SET TASK
Only the lines from the start of the data to the line containing "table(-.46, 7.4, 'small", both included, should be output, exactly and without pictures.

DATA BLOCK
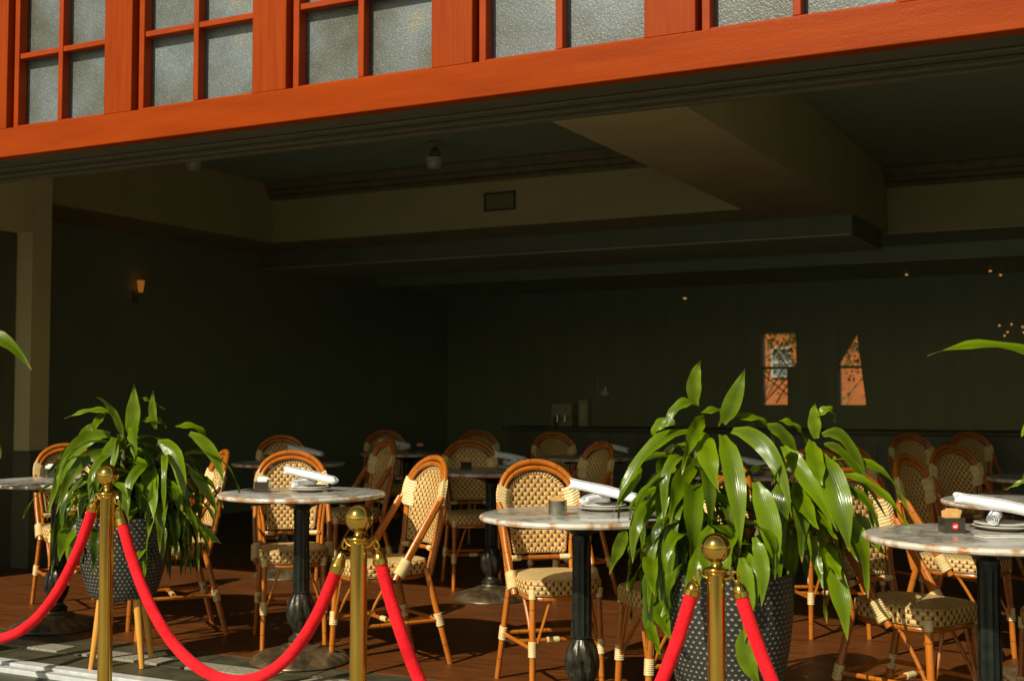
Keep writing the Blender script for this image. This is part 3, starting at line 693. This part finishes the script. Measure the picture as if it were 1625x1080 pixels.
table(-5.20, 6.82, 'round marble table in shade behind the first row at left', rz=.5)
table(-3.53, 6.60, 'round marble table in shade under the crumpled napkin at the middle', rz=1.5)
table(-5.30, 8.50, 'far marble table left of centre in the dark', rz=2)
table(-3.72, 8.50, 'far marble table right of centre in the dark', rz=2.5)
table(-2.10, 6.98, 'marble table hidden behind the large right plant', rz=.2)
table(-.45, 5.67, 'bare dark marble table just behind the right edge table', rz=4)
table(-.46, 7.4, 'small far marble table at the right edge, half behind the dark chair', rz=5)

# ---------------------------------------------------------------- place settings
def roll_mesh(L_, r, turns=3.2, wob=.06, seed=0, bend=0):
    q = random.Random(seed); mb = MB(); ns = int(turns*22); nl = 14; ph = q.uniform(0, 6.28)
    vs = []
    for j in range(nl+1):
        f = j/nl; x = (f-.5)*L_
        for k in range(ns+1):
            a = 2*math.pi*turns*k/ns; rad = r*(.12+.88*k/ns)*(1+wob*math.sin(a*1+ph+f*3)+.04*math.sin(f*11+ph))
            e = (.010*math.sin(a*2+ph)) * (k/ns) if j in (0, nl) else 0
            vs.append((x+e, rad*math.cos(a), rad*math.sin(a)*.92+bend*math.sin(f*math.pi)))
    fs = []
    w_ = ns+1
    for j in range(nl):
        for k in range(ns): fs.append((j*w_+k, j*w_+k+1, (j+1)*w_+k+1, (j+1)*w_+k))
    mb.add(vs, fs); return mb
def napkin(x, y, z, L_, r, ang, tilt, label, seed, grp='rolled white napkins'):
    o = obj('napkin', roll_mesh(L_, r, seed=seed, bend=.004), M['linen'], sharp=60)
    o.location = (x, y, z); o.rotation_euler = (0, tilt, ang); tag(o, label, 'napkin', grp)
    s = o.modifiers.new('cloth', 'SOLIDIFY'); s.thickness = .0014; return o
def plate(x, y, z, r, label):
    mb = MB(); mb.lathe([(r*.55, 0), (r*.6, .003), (r*.85, .008), (r, .014), (r*1.005, .016), (r*.98, .0165), (r*.8, .010), (r*.55, .005), (.001, .005)], 48)
    o = obj('plate', mb, M['ceramic']); o.location = (x, y, z); tag(o, label, 'plate', 'white side plates'); return o
TZ = .7608
def setting(x, y, where, dir_=0, two=True, seed=1, n=2, L_=.25):
    plate(x, y, TZ, .098, 'white china plate, lower one, '+where)
    zt = TZ+.013
    if two: plate(x-.004, y+.003, TZ+.0085, .090, 'white china plate, upper one, '+where); zt = TZ+.018
    a0 = YAW+dir_
    ca, sa = math.cos(YAW), math.sin(YAW)
    def off(l, dp): return (x+l*ca-dp*sa, y+l*sa+dp*ca)
    p = off(-.028, .004); napkin(*p, zt+.022, L_*.58, .021, a0+R(62), R(0), 'short rolled napkin with spiral end '+where, seed)
    if n > 1:
        p = off(.0, .0); napkin(*p, zt+.054, L_, .0225, a0-R(12), R(11), 'long rolled napkin on top '+where, seed+1)
def packet_cup(x, y, kind, label):
    t = thing('sugar_holder', label, 'sugar holder', (x, y, TZ), YAW, 'small sugar holders on the tables'); q = random.Random(int(abs(x*100)))
    if kind == 'steel':
        mb = MB(); mb.lathe([(.034, 0), (.0345, .003), (.034, .052), (.0325, .052), (.0325, .004), (.001, .004)], 32); obj('cup', mb, M['steel'], t)
        h = .058
    else:
        mb = MB(); r_ = .032
        for a, b_, c, e in ((-r_, r_, -r_, -r_+.003), (-r_, r_, r_-.003, r_), (-r_, -r_+.003, -r_+.003, r_-.003), (r_-.003, r_, -r_+.003, r_-.003)): mb.box(a, b_, c, e, 0, .048)
        mb.box(-r_+.003, r_-.003, -r_+.003, r_-.003, 0, .004); obj('cup', mb, M['smoke'], t); h = .064
    mb = MB()
    for k in range(9):
        Mx = Matrix.Translation((0, -.022+k*.0055, .005)) @ Matrix.Rotation(q.uniform(-.12, .12), 4, 'Y') @ Matrix.Rotation(q.uniform(-.08, .1), 4, 'X')
        hh = h*q.uniform(.85, 1.05)
        if kind == 'red': hh *= 1.05
        mb.box(-.020, .020, -.0011, .0011, 0, hh, Mx)
    obj('packets', mb, M['sugar_white'] if kind == 'white' else M['sugar_tan'], t)
    if kind == 'red':
        mb = MB(); mb.lathe([(.011, -.0345), (.011, -.0325)], 20); mb.v = [(x_, z_, y_+.022) for x_, y_, z_ in mb.v]; e = obj('red_emblem', mb, M['red_mark'], t)
        mb = MB(); mb.box(-.006, .002, -.0352, -.0347, .018, .024); mb.box(.003, .005, -.0352, -.0347, .017, .027); obj('emblem_mark', mb, M['sugar_white'], e)
    return t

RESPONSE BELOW
Keep writing the Blender script for this image. This is part 3, starting at line 693. This part finishes the script. Measure the picture as if it were 1625x1080 pixels.
table(-5.20, 6.82, 'round marble table in shade behind the first row at left', rz=.5)
table(-3.53, 6.60, 'round marble table in shade under the crumpled napkin at the middle', rz=1.5)
table(-5.30, 8.50, 'far marble table left of centre in the dark', rz=2)
table(-3.72, 8.50, 'far marble table right of centre in the dark', rz=2.5)
table(-2.10, 6.98, 'marble table hidden behind the large right plant', rz=.2)
table(-.45, 5.67, 'bare dark marble table just behind the right edge table', rz=4)
table(-.46, 7.4, 'small far marble table at the right edge, half behind the dark chair', rz=5)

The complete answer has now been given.